Shock wave model for sputtering biomolecules using massive cluster impacts

Abstract

A shock wave model is proposed to explain certian features of recently reported spectra obtained by massive cluster impact (MCI) mass spectrometry. It is suggested that clusters that impact glycerol matrices with energies/nucleon in the range 0.01 eV/u < E/N < 1.0 eV/u provide an extremely soft method for sputtering intact biomolecules. Compared to the high energy/nucleon characteristic of atomic or molecular ion primary beams (typically < 50 eV/u), massive cluster primary beams possess much lower energies/nucleon, which are insufficient to cause appreciable ionization and radiation damage of matrix material.
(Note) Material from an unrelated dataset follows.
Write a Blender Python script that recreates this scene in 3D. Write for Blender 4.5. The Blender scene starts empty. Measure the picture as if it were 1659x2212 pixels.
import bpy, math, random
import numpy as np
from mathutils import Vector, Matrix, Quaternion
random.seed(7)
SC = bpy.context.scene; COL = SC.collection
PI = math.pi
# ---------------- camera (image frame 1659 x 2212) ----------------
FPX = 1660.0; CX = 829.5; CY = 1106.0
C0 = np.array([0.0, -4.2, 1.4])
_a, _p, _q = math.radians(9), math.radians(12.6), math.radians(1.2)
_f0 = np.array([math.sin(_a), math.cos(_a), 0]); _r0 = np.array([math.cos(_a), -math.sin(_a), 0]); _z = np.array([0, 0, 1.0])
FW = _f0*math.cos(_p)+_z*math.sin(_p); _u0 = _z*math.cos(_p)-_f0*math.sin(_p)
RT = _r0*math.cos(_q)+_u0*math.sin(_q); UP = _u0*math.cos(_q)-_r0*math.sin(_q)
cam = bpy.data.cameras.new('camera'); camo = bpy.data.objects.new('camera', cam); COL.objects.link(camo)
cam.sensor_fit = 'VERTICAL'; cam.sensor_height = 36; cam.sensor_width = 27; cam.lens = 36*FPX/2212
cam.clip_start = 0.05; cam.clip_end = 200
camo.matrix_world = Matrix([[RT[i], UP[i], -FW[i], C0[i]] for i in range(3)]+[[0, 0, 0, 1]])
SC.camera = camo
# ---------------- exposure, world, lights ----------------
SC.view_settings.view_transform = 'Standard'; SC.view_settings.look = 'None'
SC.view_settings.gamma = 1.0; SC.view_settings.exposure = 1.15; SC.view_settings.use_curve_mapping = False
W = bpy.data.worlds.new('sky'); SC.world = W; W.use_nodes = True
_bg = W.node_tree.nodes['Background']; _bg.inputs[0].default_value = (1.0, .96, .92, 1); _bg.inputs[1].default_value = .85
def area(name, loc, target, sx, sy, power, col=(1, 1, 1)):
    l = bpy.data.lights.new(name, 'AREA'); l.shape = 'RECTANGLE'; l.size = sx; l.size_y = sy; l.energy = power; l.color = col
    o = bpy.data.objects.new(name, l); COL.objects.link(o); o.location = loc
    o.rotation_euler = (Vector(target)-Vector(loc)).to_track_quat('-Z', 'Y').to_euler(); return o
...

Moreover, fragmentation products of parent molecular ions are effectively lower. With these benefits, MCI spectra show lower chemical noise background and enhanced signal-to-noise ratios. Rankine-Hugoniot analysis of the shock conditions is used to arrive at an estimate of the heat retained in the collision-affected matrix volume after bombardment by a characteristic cluster. For a cluster collision resulting in a 26.8 GPa shock pressure, by analogy with water data, rapid heating of the shocked volume to 1000 °C or more is plausible. In a beam consisting of clusters distributed in size and charge, an estimate is made for the range of cluster sizes over which hyrodynamic shock wave theory applies.